As I walked away that afternoon toward my new job and she walked toward the train to her mother’s house in Jersey, I was ashamed to realize that I had been judging her in the worst way. Instead of putting myself in her shoes, I was putting my shoes on her. It’s an easy mistake to make with someone who was hiking the same strange trail with you for years. I realized that there was a huge difference between she and I. Opera was a slow death for me. I ran to it because I could hide in it – and just because I could. I didn’t know what I wanted so I convinced myself that was it. The day I owned my misery and held myself accountable for everything surrounding my operatic aspirations, the old me died and something else deep within me was finally born. Being true to one’s self is the hardest thing in life for anyone and requires the most bravery.
…On the other hand, she absolutely loved it. She loves the struggle, she loves the journey, she’d be happy singing the rest of her life no matter who she was living with or how much money she was making. She was happier than I ever was singing opera.
Before I could reach out to her and apologize, she sent me a text from her train, “It was so great seeing you again! I just have one question.”
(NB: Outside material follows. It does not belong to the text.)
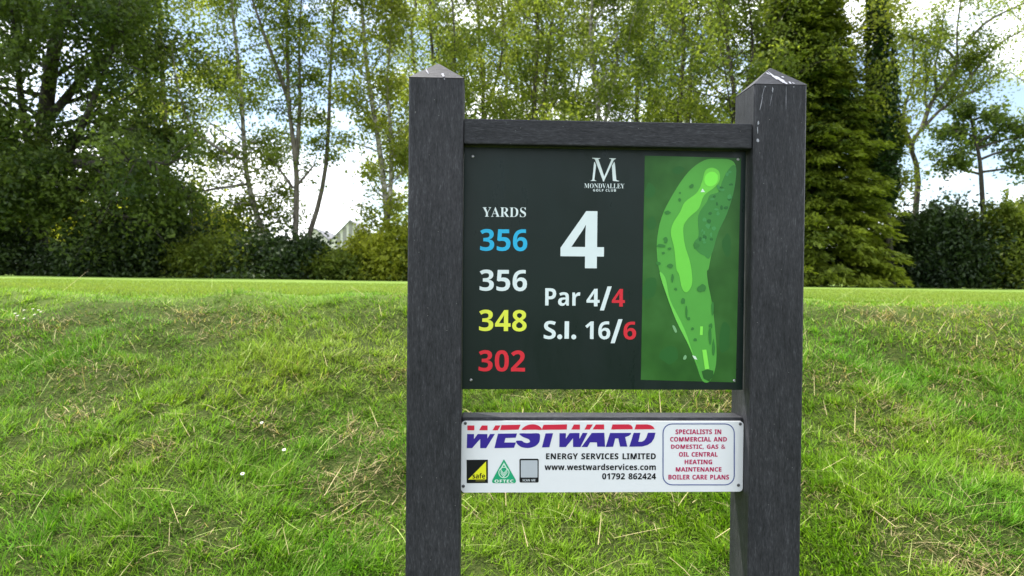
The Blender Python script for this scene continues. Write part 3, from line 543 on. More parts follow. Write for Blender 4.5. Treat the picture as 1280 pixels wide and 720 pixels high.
ring = [(465 + 58 * math.cos(a), 556 + 60 * math.sin(a)) for a in np.arange(0, 6.28, .3)]; ring2 = [(465 + 50 * math.cos(a), 556 + 52 * math.sin(a)) for a in np.arange(0, 6.28, .3)]
flame = [[(465, 450), (508, 526), (500, 535), (465, 474), (430, 535), (422, 526)]] + [[(430, 520 + k), (463, 560 + k), (502, 512 + k), (502, 522 + k), (463, 571 + k), (430, 531 + k)] for k in (0, 18, 36)]
pfill([K2(ring), K2(ring2)], (200, 226, 212), 'approval_badge', 1)
for f_ in flame[1:]: pfill([K2(f_)], (200, 226, 212), 'approval_badge', 1)
pfill([K2(flame[0])], (200, 226, 212), 'approval_badge', 2)
ptext('approval_badge', 'OFTEC', 575 + 366 / 8.469, 575 + 566 / 8.469, 525 + 631 / 8.469, 525 + 663 / 8.469, (226, 236, 230), 20, 2)
pfill([rpx(649.4, 673.3, 573.4, 603.2, 1.8)], BLK, 'scan_badge')
pfill([rpx(651, 671.9, 575.4, 596.9, .5)], (176, 182, 190), 'scan_badge', 1)
ptext('scan_badge', 'SCAN ME', 575 + 662 / 8.469, 575 + 798 / 8.469, 525 + 626 / 8.469, 525 + 650 / 8.469, (200, 206, 212), 10, 1)

for k_, v_ in list(PR.items()): join(k_, v_, plate)

# ---- screws
steel = plain('screw_steel', (.42, .42, .44), .32, .5, 1.0); dsteel = plain('screw_dull_steel', (.13, .13, .14), .45, .5, 1.0)
def screw(px, py, y, r, mat, parent):
    c = P(px, py, y); bm = bmesh.new(); n = 16
    prof = [(r, 0), (r * .95, -.0009), (r * .7, -.0019), (r * .3, -.0024)]
    rings = [[bm.verts.new((c[0] + a * math.cos(k / n * 6.2832), c[1] + d, c[2] + a * math.sin(k / n * 6.2832))) for k in range(n)] for a, d in prof]
    for a, b_ in zip(rings, rings[1:]):
        for k in range(n): bm.faces.new((a[k], a[(k + 1) % n], b_[(k + 1) % n], b_[k]))
    hub = [bm.verts.new((v.co.x, v.co.y + .0012, v.co.z)) for v in rings[-1]]
    for k in range(n): bm.faces.new((rings[-1][k], rings[-1][(k + 1) % n], hub[(k + 1) % n], hub[k]))
    bm.faces.new(hub); bmesh.ops.recalc_face_normals(bm, faces=bm.faces)
    mesh_bm('screw', bm, mat, parent, True)
for px, py in ((591, 195.6), (588.7, 475), (922.4, 199.3), (917.8, 475.8)): screw(px, py, PY, .0036, steel, board)
for px, py in ((581.8, 529), (579.3, 607.7), (925.3, 530), (923, 606.5)): screw(px, py, PLY, .0036, dsteel, plate)

# ---- bird droppings and scuffs on the caps
drop_m = plain('bird_dropping', (.34, .345, .39), .8, .2, 0, .25, 200)
def front_facet(x0, zt, za):               # plane of a cap's front slope through (y0, zt) and the apex
    y0 = D - .0008; cy = D + .0617; k = (za - zt) / (cy - y0)
    def f(px, py):
        w = ray(px, py); w = w / w[1]       # CAM + w*s ; z = Z0+zt + k*(y-y0)
        s = (Z0 + zt - k * y0 - CAM[2]) / (w[2] - k); q = CAM + w * s
        return q + np.array([0, -.0009, .0009])
    return f
def splat(loops, f, name, parent):
    for L in loops:
        V = []; Fs = []; n = 0
        q = [f(a, b_) for a, b_ in L]; c = np.mean(q, 0) + np.array([0, -.0008, .0005])
        V += q + [c]; k = len(q); Fs += [(n + j, n + (j + 1) % k, n + k) for j in range(k)]
        mesh_np(name, np.array(V), np.array(Fs), drop_m, parent, True)
fL = front_facet(LX, .4398, .4885); fR = front_facet(RX, .4410, .495)
def streak(x0, y0, x1, y1, w, n=6):
    a = []; dx, dy = x1 - x0, y1 - y0; l = math.hypot(dx, dy); ux, uy = -dy / l, dx / l
    for k in range(n + 1): u = k / n; q = w * (.5 + rg.random()) * math.sin(math.pi * (.12 + .76 * u)); a.append((x0 + dx * u + ux * q, y0 + dy * u + uy * q))
    for k in range(n, -1, -1): u = k / n; q = w * (.5 + rg.random()) * math.sin(math.pi * (.12 + .76 * u)); a.append((x0 + dx * u - ux * q, y0 + dy * u - uy * q))
    return a
C9 = lambda l: crop(490, 60, 4.5, l)
C8 = lambda l: crop(900, 70, 9, l)
splat([C9(streak(190, 118, 205, 148, 4)), C9(streak(280, 146, 294, 162, 8))], fL, 'bird_dropping', capL)
splat([C8(streak(540, 180, 640, 270, 7, 9)), C8(streak(600, 228, 755, 318, 15, 10)), C8(streak(640, 240, 700, 300, 8)), C8(streak(770, 295, 800, 318, 7)), C8(streak(690, 235, 720, 245, 5)), C8(streak(515, 190, 560, 215, 6)), C8(streak(810, 305, 840, 315, 4))], fR, 'bird_dropping', capR)
fp = lambda px, py: P(px, py, D - .0009)
drp = [C8(streak(592, 350, 594, 410, 7)), C8(streak(505, 338, 515, 350, 7)), C8(streak(480, 460, 448, 610, 4)), C8(streak(745, 340, 742, 600, 2)), C8(streak(828, 342, 832, 352, 6)), C8(streak(500, 350, 470, 470, 2.5)), C8(streak(590, 420, 560, 560, 1.6)),
       crop(900, 140, 10.28, streak(495, 115, 488, 165, 11)), crop(900, 140, 10.28, streak(478, 345, 496, 385, 18)), crop(900, 140, 10.28, streak(482, 190, 484, 280, 5))]
splat(drp, fp, 'bird_dropping', postR)
splat([C9(streak(293, 170, 296, 178, 3))], fp, 'bird_dropping', postL)

# ------------------------------------------------------------------ trees and shrubs
RN = np.random.default_rng(11)
def unit(v): return v / (np.linalg.norm(v, axis=-1, keepdims=True) + 1e-9)
def leaf_mesh(name, pos, size, mat, parent, tint, aspect=.6, nrm=None, droop=0.0, seed=0):
    """one small folded rhombus per position"""
    g = np.random.default_rng(seed); n = len(pos)
    N = unit(g.normal(size=(n, 3)) + np.array([0, 0, .8])) if nrm is None else nrm
    a = unit(np.cross(N, g.normal(size=(n, 3)))); a[:, 2] -= droop; a = unit(a); b_ = unit(np.cross(N, a))
    s = size * g.uniform(.6, 1.35, n)[:, None]
    V = np.empty((n, 4, 3)); V[:, 0] = pos - a * s * .5; V[:, 2] = pos + a * s * .5
    lift = N * s * .12
    V[:, 1] = pos + b_ * s * aspect * .5 + lift; V[:, 3] = pos - b_ * s * aspect * .5 + lift
    return mesh_np(name, V.reshape(-1, 3), np.arange(n * 4).reshape(-1, 4), mat, parent, False, {'tint': ('FLOAT', np.repeat(np.clip(tint, 0, 1), 4))})
def interp(path, t):
    path = np.asarray(path); m = len(path); x = np.clip(t, 0, 1) * (m - 1); k = min(int(x), m - 2); u = x - k
    return path[k] * (1 - u) + path[k + 1] * u, unit(path[k + 1] - path[k])
def pxpath(pts, y, n=14):
    return spline([P(a, b_ if b_ > -20 else -20 + (b_ + 20) * .4, y + (dy[0] if dy else 0)) for a, b_, *dy in pts], n)
def tree(name, label, trunks, y, bark, leaf, r0, n_limb=24, t0=.3, L=(2.0, 4.0), elev=(10, 50), nsub=6, nleaf=26, lsize=.13, spread=.26,
         seed=0, limbs=(), droop=.0, shape=None, group=None, extra=None, sub_len=.32, taper=.25, cat='tree', tintbias=0.0, gap=0.0, limb_leaf=True):
    """trunks: pixel paths in the photograph at distance y; limbs: further pixel paths (x, y, depth offset)"""
    g = np.random.default_rng(seed + 100); nleaf = int(nleaf * 2.7); lsize *= 1.1; gap *= .6
    tb = Tubes(); LP = []; LT = []
    first = pxpath(trunks[0], y)
    gz = float(height(first[0][0], first[0][1]))
    root = empty(name, (first[0][0], first[0][1], gz)); tag(root, label, cat, group)
    def sub(path, r, s0, nl, ns, slen):
        m = len(path)
        ln = np.linalg.norm(path[-1] - path[0])
        for k in range(ns):
            s = s0 + (1 - s0) * (k + g.random()) / ns
            p, d = interp(path, s)
            v = unit(d * .5 + g.normal(size=3) * .75 + np.array([0, 0, .12 - droop])); l = slen * (.6 + .8 * g.random()) * (1.15 - .5 * s)
            q = np.stack([p, p + v * l * .5 + g.normal(size=3) * .03, p + v * l + np.array([0, 0, -.25 * droop * l])])
            tb.add(q, [max(.006, r * .35), max(.005, r * .2), .003], 3)
            if g.random() < gap: continue
            c = int(nl * (.4 + 1.2 * g.random())); u = g.random(c) ** .7
            base = q[0] * (1 - u[:, None]) + q[2] * u[:, None]
            LP.append(base + g.normal(size=(c, 3)) * spread * np.array([1, 1, .75])); LT.append(np.clip(g.normal(.42 + tintbias, .22) + g.normal(0, .12, c), 0, 1))
    for ti, tr in enumerate(trunks):
        path = pxpath(tr, y) if ti else first
        if ti == 0: path = np.vstack([path[0] * [1, 1, 0] + [0, 0, min(gz, path[0][2]) - .3], path])
        rr = r0 * (1 if ti == 0 else .7); rad = rr * (1 - (1 - taper) * np.linspace(0, 1, len(path)) ** .8)
        if ti == 0: rad[:2] *= 1.25
        tb.add(path, rad, 9)
        hgt = path[-1][2] - path[0][2]; nlm = n_limb if ti == 0 else n_limb // 2
        for k in range(nlm):
            t_ = t0 + (1 - t0) * (k + g.random() * .8) / nlm
            p, d = interp(path, t_); az = k * 2.4 + g.random() * .9; s_ = (t_ - t0) / (1 - t0)
            pr = shape(s_) if shape else (math.sin(math.pi * (.18 + .75 * s_)))
            l = (L[0] + (L[1] - L[0]) * g.random()) * pr; el = math.radians(elev[0] + (elev[1] - elev[0]) * (.35 * g.random() + .65 * s_))
            v = np.array([math.cos(az) * math.cos(el), math.sin(az) * math.cos(el), math.sin(el)])
            q = [p]; vv = v.copy()
            for m_ in range(5):
                vv = unit(vv + g.normal(size=3) * .16 + np.array([0, 0, .10 - droop * .5])); q.append(q[-1] + vv * l / 5)
            q = np.array(q); r = max(.012, rr * (1 - (1 - taper) * t_) * .34)
            tb.add(q, np.linspace(r, .008, 6), 5); sub(q, r * .6, .22, nleaf, nsub, l * sub_len)
    for lb in limbs:
        q = pxpath(lb, y, 10); r = r0 * .42; tb.add(q, np.linspace(r, .02, 10), 6)
        ln = np.linalg.norm(q[-1] - q[0])
        if limb_leaf: sub(q, r * .5, .3, nleaf, int(nsub * 1.6), max(.7, ln * .28))
    tb.build('trunk', bark, root)
    if LP: leaf_mesh('crown', np.concatenate(LP), lsize, leaf, root, np.concatenate(LT), seed=seed)
    if extra: extra(root, first, g)
    return root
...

“Okay,” I responded back, “what is it?”
“Do you think I should quit?”
I sunk in embarrassment. Time to salvage myself and let her stay on her path wherever it leads. “Absolutely not!” How in the heck am I suppose to tell her where she should go when I’m still figuring out where I myself should be going? “You love it more than I ever did. Do what you truly love and you’ll be happier for it. You’re far happier than I was and you’re more lovely because of it.”
Her response? “It is all Renee Fleming’s fault. 🙂”
This post is dedicated to my parents for putting up with my operatic shenanigans for 2 decades. Often times, they enjoyed it far more than I did.